INFP yang cenderung berimprovisasi tidak bisa
mengenal arti ‘rencana bulan depan kita blablabla’ atau ‘ini harus ada target
perminggunya’. Aku lebih mampu dan mentolerir hari ini ketemu yuk dan langsung
gas, ketimbang besok ketemu yuk ternyata tertunda sesuatu yang berat sepihak.
INFP yang berpikir prinsipnya adalah yang
terbenar membuatku selalu menilai siapapun laki-laki yang melecehkan perempuan
secara verbal atau fisik adalah penjahat. Dan perempuan yang ‘membuka’ atau ‘mudah’
pada laki-laki yang bukan suaminya adalah lonte.
INFP yang seorang introver yang tidak introver
membuat mereka terlibat oleh banyak kegiatan, namun tidak akan bertahan
lama. Energinya akan cepat terkuras habis jika mereka berda dalam sebuah
pertemuan yang memakan durasi lama. Bagiku, pekerjaan dan hal-hal yang melibatkan
keramaian atau bertemu orang baru sangat melelahkan.
Sebagai seorang INFP, kemampuan imajinasiku
digunakan secara baik dalam membuat banyak konten. Perfeksionismeku juga
digunakan secara proper pada detail desain atau hal-hal yang kuedit.
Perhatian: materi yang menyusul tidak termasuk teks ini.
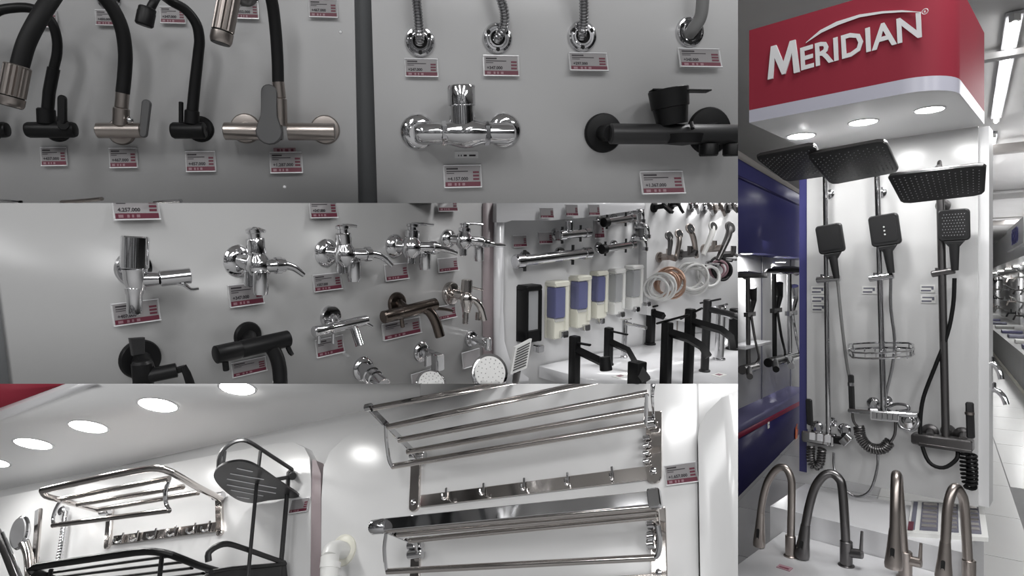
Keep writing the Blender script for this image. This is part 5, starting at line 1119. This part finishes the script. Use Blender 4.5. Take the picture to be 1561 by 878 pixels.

Penjabaranku yang baik digunakan dalam copy writing, bahkan sesekali
kugunakan untuk menyampaikan ide dan sudut pandangku pada sesuatu di kantor.
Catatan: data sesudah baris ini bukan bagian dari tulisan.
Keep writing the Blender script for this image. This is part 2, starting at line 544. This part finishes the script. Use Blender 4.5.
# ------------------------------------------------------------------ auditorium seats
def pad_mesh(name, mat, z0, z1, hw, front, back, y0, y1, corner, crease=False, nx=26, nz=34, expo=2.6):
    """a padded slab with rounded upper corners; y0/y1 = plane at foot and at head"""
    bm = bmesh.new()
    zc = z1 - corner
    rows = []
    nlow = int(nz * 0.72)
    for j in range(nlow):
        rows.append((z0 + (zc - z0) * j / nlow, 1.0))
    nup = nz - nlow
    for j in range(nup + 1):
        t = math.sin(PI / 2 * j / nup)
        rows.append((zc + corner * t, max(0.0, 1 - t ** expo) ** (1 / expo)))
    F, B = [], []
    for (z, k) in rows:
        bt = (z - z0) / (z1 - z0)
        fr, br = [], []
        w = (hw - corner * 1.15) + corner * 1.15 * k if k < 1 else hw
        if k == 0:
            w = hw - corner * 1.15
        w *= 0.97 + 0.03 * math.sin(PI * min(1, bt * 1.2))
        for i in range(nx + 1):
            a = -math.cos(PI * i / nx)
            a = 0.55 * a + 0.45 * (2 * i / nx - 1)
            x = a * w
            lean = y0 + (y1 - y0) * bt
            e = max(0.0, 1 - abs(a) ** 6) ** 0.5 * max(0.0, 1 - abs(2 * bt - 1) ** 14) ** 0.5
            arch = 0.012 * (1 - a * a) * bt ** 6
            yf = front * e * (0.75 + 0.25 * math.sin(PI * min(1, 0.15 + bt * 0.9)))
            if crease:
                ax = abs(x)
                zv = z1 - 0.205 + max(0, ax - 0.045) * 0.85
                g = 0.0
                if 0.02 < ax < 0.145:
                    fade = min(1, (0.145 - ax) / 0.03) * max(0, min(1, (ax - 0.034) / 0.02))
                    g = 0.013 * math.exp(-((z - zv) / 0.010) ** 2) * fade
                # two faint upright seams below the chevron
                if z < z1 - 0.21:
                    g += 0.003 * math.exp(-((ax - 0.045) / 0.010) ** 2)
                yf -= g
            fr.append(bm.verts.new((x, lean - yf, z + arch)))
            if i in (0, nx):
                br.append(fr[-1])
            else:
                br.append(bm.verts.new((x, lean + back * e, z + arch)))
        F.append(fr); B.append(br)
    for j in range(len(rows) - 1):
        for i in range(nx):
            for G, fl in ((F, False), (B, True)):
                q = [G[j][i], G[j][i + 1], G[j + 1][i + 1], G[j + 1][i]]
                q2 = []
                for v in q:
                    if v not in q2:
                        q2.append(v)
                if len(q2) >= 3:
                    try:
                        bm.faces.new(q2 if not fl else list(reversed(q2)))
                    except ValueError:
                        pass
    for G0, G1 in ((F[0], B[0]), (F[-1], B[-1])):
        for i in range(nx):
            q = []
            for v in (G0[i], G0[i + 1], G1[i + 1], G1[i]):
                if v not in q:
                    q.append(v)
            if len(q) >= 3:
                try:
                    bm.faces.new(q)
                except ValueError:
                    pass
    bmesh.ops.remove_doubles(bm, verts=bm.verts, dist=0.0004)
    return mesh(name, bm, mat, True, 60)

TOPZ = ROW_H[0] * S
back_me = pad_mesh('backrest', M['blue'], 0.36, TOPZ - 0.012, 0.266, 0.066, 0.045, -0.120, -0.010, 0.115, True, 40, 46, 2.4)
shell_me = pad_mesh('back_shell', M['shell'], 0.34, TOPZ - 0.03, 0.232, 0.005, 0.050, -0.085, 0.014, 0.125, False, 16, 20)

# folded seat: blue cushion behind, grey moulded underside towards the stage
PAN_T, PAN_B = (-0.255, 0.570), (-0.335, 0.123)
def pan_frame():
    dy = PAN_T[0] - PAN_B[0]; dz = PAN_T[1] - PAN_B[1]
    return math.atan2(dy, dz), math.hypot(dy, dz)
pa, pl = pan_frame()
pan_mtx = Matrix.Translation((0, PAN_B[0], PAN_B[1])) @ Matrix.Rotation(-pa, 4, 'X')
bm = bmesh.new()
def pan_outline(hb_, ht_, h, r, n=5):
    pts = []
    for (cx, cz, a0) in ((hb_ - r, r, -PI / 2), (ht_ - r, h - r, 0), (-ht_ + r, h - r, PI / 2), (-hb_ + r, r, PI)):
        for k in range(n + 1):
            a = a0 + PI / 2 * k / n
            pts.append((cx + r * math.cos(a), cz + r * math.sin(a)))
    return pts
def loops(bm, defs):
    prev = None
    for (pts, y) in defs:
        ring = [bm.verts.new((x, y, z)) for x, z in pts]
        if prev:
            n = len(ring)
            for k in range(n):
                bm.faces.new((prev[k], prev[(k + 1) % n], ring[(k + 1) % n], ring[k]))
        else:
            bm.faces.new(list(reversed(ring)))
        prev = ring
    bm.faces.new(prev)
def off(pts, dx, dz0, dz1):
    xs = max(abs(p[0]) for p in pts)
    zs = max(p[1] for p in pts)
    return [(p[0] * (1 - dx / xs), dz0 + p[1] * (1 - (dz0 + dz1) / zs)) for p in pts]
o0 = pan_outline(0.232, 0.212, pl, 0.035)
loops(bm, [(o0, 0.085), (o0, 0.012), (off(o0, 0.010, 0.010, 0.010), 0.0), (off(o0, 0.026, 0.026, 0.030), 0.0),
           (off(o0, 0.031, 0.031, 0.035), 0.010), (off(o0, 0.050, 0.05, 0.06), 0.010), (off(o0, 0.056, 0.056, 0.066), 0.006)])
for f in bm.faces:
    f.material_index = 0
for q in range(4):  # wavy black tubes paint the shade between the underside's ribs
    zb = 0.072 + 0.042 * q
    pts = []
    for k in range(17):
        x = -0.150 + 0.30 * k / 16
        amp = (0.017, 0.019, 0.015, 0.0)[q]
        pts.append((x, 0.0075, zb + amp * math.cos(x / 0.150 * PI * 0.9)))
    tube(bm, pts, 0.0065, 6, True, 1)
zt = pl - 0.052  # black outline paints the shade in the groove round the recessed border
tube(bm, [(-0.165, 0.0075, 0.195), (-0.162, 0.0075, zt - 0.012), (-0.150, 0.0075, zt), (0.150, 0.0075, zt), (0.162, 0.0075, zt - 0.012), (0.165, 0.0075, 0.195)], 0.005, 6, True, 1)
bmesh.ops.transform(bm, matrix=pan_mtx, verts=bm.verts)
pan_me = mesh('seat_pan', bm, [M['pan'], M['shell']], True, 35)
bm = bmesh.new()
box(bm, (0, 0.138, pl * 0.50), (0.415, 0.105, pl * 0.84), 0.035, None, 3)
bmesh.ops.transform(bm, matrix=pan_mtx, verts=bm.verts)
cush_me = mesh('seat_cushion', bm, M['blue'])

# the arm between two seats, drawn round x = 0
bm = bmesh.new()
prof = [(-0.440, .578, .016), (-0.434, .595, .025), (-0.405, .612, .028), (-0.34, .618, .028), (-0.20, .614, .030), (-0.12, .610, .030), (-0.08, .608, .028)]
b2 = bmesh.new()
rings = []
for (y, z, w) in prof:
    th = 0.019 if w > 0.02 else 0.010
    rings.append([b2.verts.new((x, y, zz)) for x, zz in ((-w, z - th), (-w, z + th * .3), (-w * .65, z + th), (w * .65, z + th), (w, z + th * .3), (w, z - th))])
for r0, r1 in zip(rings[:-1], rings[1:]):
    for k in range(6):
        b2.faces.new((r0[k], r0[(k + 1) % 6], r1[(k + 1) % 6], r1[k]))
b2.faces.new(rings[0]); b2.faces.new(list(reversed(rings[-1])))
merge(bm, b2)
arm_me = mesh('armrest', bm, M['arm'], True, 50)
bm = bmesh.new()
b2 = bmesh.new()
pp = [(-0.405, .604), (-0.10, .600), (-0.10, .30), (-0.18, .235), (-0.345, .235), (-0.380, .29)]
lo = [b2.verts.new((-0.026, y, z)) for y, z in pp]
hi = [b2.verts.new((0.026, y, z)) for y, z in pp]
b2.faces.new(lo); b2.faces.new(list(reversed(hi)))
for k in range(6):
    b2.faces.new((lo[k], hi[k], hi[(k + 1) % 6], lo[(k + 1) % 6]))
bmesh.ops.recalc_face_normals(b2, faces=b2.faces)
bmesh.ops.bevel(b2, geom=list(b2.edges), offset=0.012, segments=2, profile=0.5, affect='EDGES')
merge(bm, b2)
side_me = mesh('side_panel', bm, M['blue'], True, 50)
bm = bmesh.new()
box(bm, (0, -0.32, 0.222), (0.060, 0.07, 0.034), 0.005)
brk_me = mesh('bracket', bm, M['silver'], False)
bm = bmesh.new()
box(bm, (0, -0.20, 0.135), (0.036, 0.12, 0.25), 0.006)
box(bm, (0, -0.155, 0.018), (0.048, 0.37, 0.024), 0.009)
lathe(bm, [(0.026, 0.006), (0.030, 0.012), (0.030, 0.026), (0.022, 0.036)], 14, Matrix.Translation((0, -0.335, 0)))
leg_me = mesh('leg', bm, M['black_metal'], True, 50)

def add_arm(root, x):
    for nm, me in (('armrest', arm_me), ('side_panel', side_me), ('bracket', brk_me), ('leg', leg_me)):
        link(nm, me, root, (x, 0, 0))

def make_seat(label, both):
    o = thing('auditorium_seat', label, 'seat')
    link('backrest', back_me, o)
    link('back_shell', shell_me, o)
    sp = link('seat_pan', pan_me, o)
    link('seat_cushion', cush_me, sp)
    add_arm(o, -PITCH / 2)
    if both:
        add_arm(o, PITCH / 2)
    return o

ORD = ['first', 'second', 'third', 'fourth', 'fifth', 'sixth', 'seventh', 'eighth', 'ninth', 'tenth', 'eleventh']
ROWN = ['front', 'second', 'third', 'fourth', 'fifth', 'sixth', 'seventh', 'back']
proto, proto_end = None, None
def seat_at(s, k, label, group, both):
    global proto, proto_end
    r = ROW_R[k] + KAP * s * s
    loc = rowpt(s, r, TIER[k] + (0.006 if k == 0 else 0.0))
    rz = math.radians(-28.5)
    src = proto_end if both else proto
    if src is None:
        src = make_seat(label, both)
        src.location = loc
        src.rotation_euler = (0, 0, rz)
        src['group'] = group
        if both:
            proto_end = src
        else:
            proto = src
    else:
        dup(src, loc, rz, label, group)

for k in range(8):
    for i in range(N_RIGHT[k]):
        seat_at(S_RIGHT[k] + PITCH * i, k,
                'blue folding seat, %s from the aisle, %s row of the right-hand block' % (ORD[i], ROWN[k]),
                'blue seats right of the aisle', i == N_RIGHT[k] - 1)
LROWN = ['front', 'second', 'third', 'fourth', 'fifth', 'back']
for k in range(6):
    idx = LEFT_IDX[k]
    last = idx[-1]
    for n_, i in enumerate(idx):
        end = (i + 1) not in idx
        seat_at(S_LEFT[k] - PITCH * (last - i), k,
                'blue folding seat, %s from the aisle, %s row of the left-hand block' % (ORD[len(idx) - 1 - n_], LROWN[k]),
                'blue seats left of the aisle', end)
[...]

Introvert-ku digunakan pada ke-profesionalisme-an dalam bekerja, aku tidak
membuat banyak relasi pertemanan (meskipun terkadang aku merasa kesepian),
sehingga aku tidak terikat dengan orang dan kecenderungan konflik.
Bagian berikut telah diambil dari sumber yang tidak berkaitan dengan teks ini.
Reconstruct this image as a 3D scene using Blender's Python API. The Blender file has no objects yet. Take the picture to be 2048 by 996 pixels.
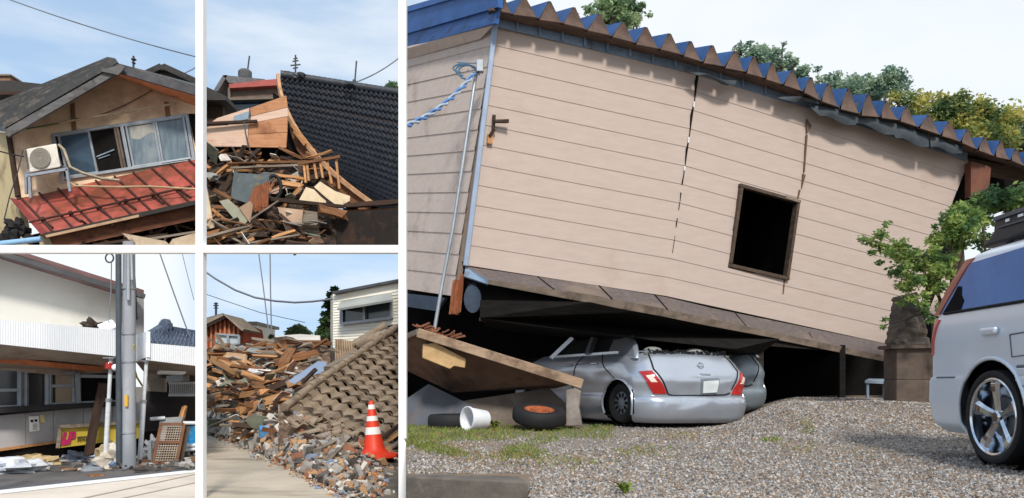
import bpy, bmesh, math, random
from mathutils import Vector as V, Matrix, noise
R = math.radians
random.seed(7)
sc = bpy.context.scene
COL = sc.collection

# ------------------------------------------------------------------ camera, sky, sun, exposure
F, CX, HY, CZ = 1600.0, 1024.0, 770.0, 0.6          # picture is 2048 wide; eye 0.6 m above the gravel lot
cd = bpy.data.cameras.new('camera'); cam = bpy.data.objects.new('camera', cd); COL.objects.link(cam)
cam.location = (0, 0, CZ); cam.rotation_euler = (R(90), 0, 0)
cd.sensor_fit = 'HORIZONTAL'; cd.sensor_width = 36; cd.lens = 36 * F / 2048
cd.shift_y = (HY - 498) / 2048; cd.clip_end = 2000; cd.clip_start = 0.05
sc.camera = cam
SUN_EL, SUN_AZ = 40, 10                              # sun stands behind the camera, a little to its right
w = bpy.data.worlds.new('World'); sc.world = w; w.use_nodes = True
nt = w.node_tree; nt.nodes.clear()
def N(tree, typ, **k):
    n = tree.nodes.new(typ)
    for a, b in k.items():
        if a.startswith('i_'): n.inputs[int(a[2:]) if a[2:].isdigit() else a[2:]].default_value = b
        else: setattr(n, a, b)
    return n
L = nt.links.new
sky = N(nt, 'ShaderNodeTexSky', sky_type='NISHITA', sun_disc=False, sun_elevation=R(SUN_EL), sun_rotation=R(180 - SUN_AZ),
        air_density=1.0, dust_density=0.6, ozone_density=1.2)
tc = N(nt, 'ShaderNodeTexCoord'); sep = N(nt, 'ShaderNodeSeparateXYZ'); L(tc.outputs['Generated'], sep.inputs[0])
def mr(src, a, b, c=0.0, d=1.0):
    n = N(nt, 'ShaderNodeMapRange', interpolation_type='SMOOTHSTEP'); L(src, n.inputs[0])
    for i, x in enumerate((a, b, c, d)): n.inputs[i + 1].default_value = x
    return n.outputs[0]
def mth(op, a, b):
    n = N(nt, 'ShaderNodeMath', operation=op)
    for i, x in enumerate((a, b)):
        if isinstance(x, (int, float)): n.inputs[i].default_value = x
        else: L(x, n.inputs[i])
    n.use_clamp = True
    return n.outputs[0]
def cloudnoise(rot, scl, s, det=5):
    m = N(nt, 'ShaderNodeMapping'); m.inputs['Rotation'].default_value = rot; m.inputs['Scale'].default_value = scl
    L(tc.outputs['Generated'], m.inputs[0])
    n = N(nt, 'ShaderNodeTexNoise'); n.inputs['Scale'].default_value = s; n.inputs['Detail'].default_value = det
    n.inputs['Roughness'].default_value = .52
    L(m.outputs[0], n.inputs['Vector']); return n.outputs['Fac']
n1 = cloudnoise((0, R(28), 0), (1.2, 1, 5.0), 2.6)
cirrus = mth('MULTIPLY', mr(n1, .40, .74), .72)
bank = mr(sep.outputs[0], -.17, -.03)                                   # white cloud bank over the right half
low = mth('MULTIPLY', mr(sep.outputs[0], -.33, -.40), mr(sep.outputs[2], .26, .16))   # bright haze low on the left
n2 = cloudnoise((0, 0, 0), (1, 1, 2.2), 3.4)
bank2 = mth('MULTIPLY', bank, mr(n2, .2, .75, 1.0, .80))
c = mth('MAXIMUM', mth('MAXIMUM', bank2, low), cirrus)
hz = mth('MULTIPLY', mr(sep.outputs[2], .42, .06, .70, .93), 1.0)                # paler towards the horizon
mixh = N(nt, 'ShaderNodeMixRGB'); L(hz, mixh.inputs[0]); L(sky.outputs[0], mixh.inputs[1]); mixh.inputs[2].default_value = (4.7, 6.7, 9.3, 1)
mixc = N(nt, 'ShaderNodeMixRGB'); L(c, mixc.inputs[0]); L(mixh.outputs[0], mixc.inputs[1])
mixc.inputs[2].default_value = (8.9, 9.3, 9.65, 1)
bg = N(nt, 'ShaderNodeBackground'); L(mixc.outputs[0], bg.inputs[0]); bg.inputs[1].default_value = 0.10
out = N(nt, 'ShaderNodeOutputWorld'); L(bg.outputs[0], out.inputs[0])
sl = bpy.data.lights.new('sun', 'SUN'); sl.energy = 3.1; sl.angle = R(8); sl.color = (1, .95, .87)
sun = bpy.data.objects.new('sun', sl); COL.objects.link(sun); sun.location = (3, -20, 30)
sun.rotation_euler = (R(90 - SUN_EL), 0, R(SUN_AZ))
sc.view_settings.view_transform = 'Standard'; sc.view_settings.look = 'None'
sc.view_settings.exposure = 0.12; sc.view_settings.gamma = 1.0; sc.view_settings.use_curve_mapping = False
sc.render.engine = 'CYCLES'
sc.cycles.max_bounces = 6; sc.cycles.diffuse_bounces = 3; sc.cycles.glossy_bounces = 3; sc.cycles.transmission_bounces = 4

# ------------------------------------------------------------------ helpers
CAM = V((0, 0, CZ))
def P(px, py, Y): return V(((px - CX) / F * Y, Y, CZ + (HY - py) / F * Y))
def G(px, py, zg):
    return P(px, py, F * (CZ - zg) / (py - HY))
def proj(p): return (CX + F * p.x / p.y, HY - F * (p.z - CZ) / p.y)
def lerp(a, b, t): return a + (b - a) * t
def ss(a, b, x):
    t = min(1, max(0, (x - a) / (b - a))); return t * t * (3 - 2 * t)
def bil(c, u, v):                                    # c = TL, TR, BR, BL
    return c[0].lerp(c[1], u).lerp(c[3].lerp(c[2], u), v)
def newell(p):
    n = V((0, 0, 0))
    for i, a in enumerate(p):
        b = p[(i + 1) % len(p)]
        n += V(((a.y - b.y) * (a.z + b.z), (a.z - b.z) * (a.x + b.x), (a.x - b.x) * (a.y + b.y)))
    return n.normalized() if n.length > 1e-12 else V((0, 0, 1))
def away(p):
    n = newell(p); c = sum(p, V((0, 0, 0))) / len(p)
    return n if n.dot(c - CAM) > 0 else -n
def inquad(x, y, q):
    s = 0
    for i in range(len(q)):
        a, b = q[i], q[(i + 1) % len(q)]
        cr = (b[0] - a[0]) * (y - a[1]) - (b[1] - a[1]) * (x - a[0])
        if cr == 0: continue
        if s == 0: s = 1 if cr > 0 else -1
        elif (cr > 0) != (s > 0): return False
    return True
def rv(s): return V((random.uniform(-s, s), random.uniform(-s, s), random.uniform(-s, s)))

class MB:
    def __init__(s): s.v = []; s.f = []; s.m = []
    def add(s, vs, fs, mi=0):
        o = len(s.v); s.v += [V(x) for x in vs]
        for f in fs: s.f.append([i + o for i in f]); s.m.append(mi)
        return s
    def slab(s, pts, t=.05, mi=0):
        pts = [V(p) for p in pts]; off = t if isinstance(t, V) else away(pts) * t
        n = len(pts)
        return s.add(pts + [p + off for p in pts], [list(range(n)), list(range(2 * n - 1, n - 1, -1))] +
              [[i, (i + 1) % n, n + (i + 1) % n, n + i] for i in range(n)], mi)
    def beam(s, p, q, w_, h_, up=V((0, 0, 1)), mi=0, jit=0):
        p, q = V(p), V(q); d = (q - p).normalized()
        a = d.cross(up)
        if a.length < 1e-3: a = d.cross(V((0, 1, 0)))
        a.normalize(); b = a.cross(d)
        vs = [e + a * (sx * w_ / 2) + b * (sz * h_ / 2) + (rv(jit) if jit else V((0, 0, 0))) for e in (p, q) for sx, sz in ((-1, -1), (1, -1), (1, 1), (-1, 1))]
        return s.add(vs, [[0, 1, 2, 3], [7, 6, 5, 4], [0, 4, 5, 1], [1, 5, 6, 2], [2, 6, 7, 3], [3, 7, 4, 0]], mi)
    def box(s, c, sx, sy, sz, mi=0, rot=None):
        vs = [V((x * sx / 2, y * sy / 2, z * sz / 2)) for x in (-1, 1) for y in (-1, 1) for z in (-1, 1)]
        if rot: vs = [rot @ x for x in vs]
        return s.add([x + V(c) for x in vs], [[0, 1, 3, 2], [4, 6, 7, 5], [0, 4, 5, 1], [2, 3, 7, 6], [0, 2, 6, 4], [1, 5, 7, 3]], mi)
    def tube(s, pts, r, n=8, mi=0, caps=True):
        pts = [V(p) for p in pts]; rs = r if isinstance(r, (list, tuple)) else [r] * len(pts)
        vs = []; a = None
        for i, p in enumerate(pts):
            d = (pts[min(i + 1, len(pts) - 1)] - pts[max(i - 1, 0)]).normalized()
            if a is None: a = d.orthogonal().normalized()
            a = (a - d * a.dot(d)).normalized(); b = d.cross(a)
            vs += [p + a * (math.cos(k * 2 * math.pi / n) * rs[i]) + b * (math.sin(k * 2 * math.pi / n) * rs[i]) for k in range(n)]
        fs = [[i * n + k, i * n + (k + 1) % n, (i + 1) * n + (k + 1) % n, (i + 1) * n + k] for i in range(len(pts) - 1) for k in range(n)]
        if caps: fs += [list(range(n - 1, -1, -1)), [(len(pts) - 1) * n + k for k in range(n)]]
        return s.add(vs, fs, mi)
    def lathe(s, prof, n, M=Matrix(), mi=0, close=False):
        vs = [M @ V((r * math.cos(k * 2 * math.pi / n), r * math.sin(k * 2 * math.pi / n), z)) for r, z in prof for k in range(n)]
        m = len(prof)
        fs = [[i * n + k, i * n + (k + 1) % n, ((i + 1) % m) * n + (k + 1) % n, ((i + 1) % m) * n + k] for i in range(m if close else m - 1) for k in range(n)]
        return s.add(vs, fs, mi)
    def grid(s, fn, nu, nv, mi=0, skip=None, back=None):
        o = len(s.v)
        pts = [fn(i / nu, j / nv) for j in range(nv + 1) for i in range(nu + 1)]
        s.v += pts
        for j in range(nv):
            for i in range(nu):
                a = j * (nu + 1) + i; q = [a, a + 1, a + nu + 2, a + nu + 1]
                if skip and skip(sum((pts[k] for k in q), V((0, 0, 0))) / 4): continue
                s.f.append([k + o for k in q]); s.m.append(mi)
        if back is not None:
            s.grid(lambda u, v: fn(u, v) + back, nu, nv, mi, skip)
            if not skip:
                e = [i for i in range(nu + 1)] + [(j + 1) * (nu + 1) - 1 for j in range(1, nv + 1)] + [nv * (nu + 1) + i for i in range(nu - 1, -1, -1)] + [j * (nu + 1) for j in range(nv - 1, 0, -1)]
                t = (nu + 1) * (nv + 1)
                for k in range(len(e)):
                    a, b = e[k], e[(k + 1) % len(e)]
                    s.f.append([o + a, o + b, o + t + b, o + t + a]); s.m.append(mi)
        return s
    def blob(s, c, r, n=8, jit=0, mi=0, M=None):
        m = max(4, n // 2 + 1); vs = []
        for j in range(m + 1):
            th = math.pi * j / m
            for k in range(n):
                ph = 2 * math.pi * k / n
                q = V((math.sin(th) * math.cos(ph), math.sin(th) * math.sin(ph), math.cos(th)))
                q *= 1 + jit * noise.noise(q * 2.1 + V(c) * 3.7)
                q = V((q.x * r[0], q.y * r[1], q.z * r[2]))
                vs.append((M @ q if M else q) + V(c))
        return s.add(vs, [[j * n + k, j * n + (k + 1) % n, (j + 1) * n + (k + 1) % n, (j + 1) * n + k] for j in range(m) for k in range(n)], mi)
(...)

Aku sehebat dan secerdas itu. Tapi kenapa
sampai detik ini aku masih sering kali ingin mati.
Ada banyak keputusan-keputusan berat yang
telah berhasil aku ambi. Ada banyak fase-fase sulit yang berhasil aku lalui. Aku
tidak terlibat sesuatu yang tidak perlu. Aku melakukan hal yang kusuka meski
dianggap aneh bagi orang lain. Aku keras pendirian meskipun sering dicap kasar
dan sombong. Aku tidak memiliki teman sehingga tidak ada kesempatan mereka
menusukku dari belakang. Aku secara terbuka mengatakan aku tidak suka
seseorang. Aku menjauhi mereka yang merepotkan.
Aku dewasa. Aku kuat. Aku berpendirian.
Tapi aku tetap takut memandang ke depan. Di
depan masih terlihat gelap. Dan yang kupikir adalah tetap kematian.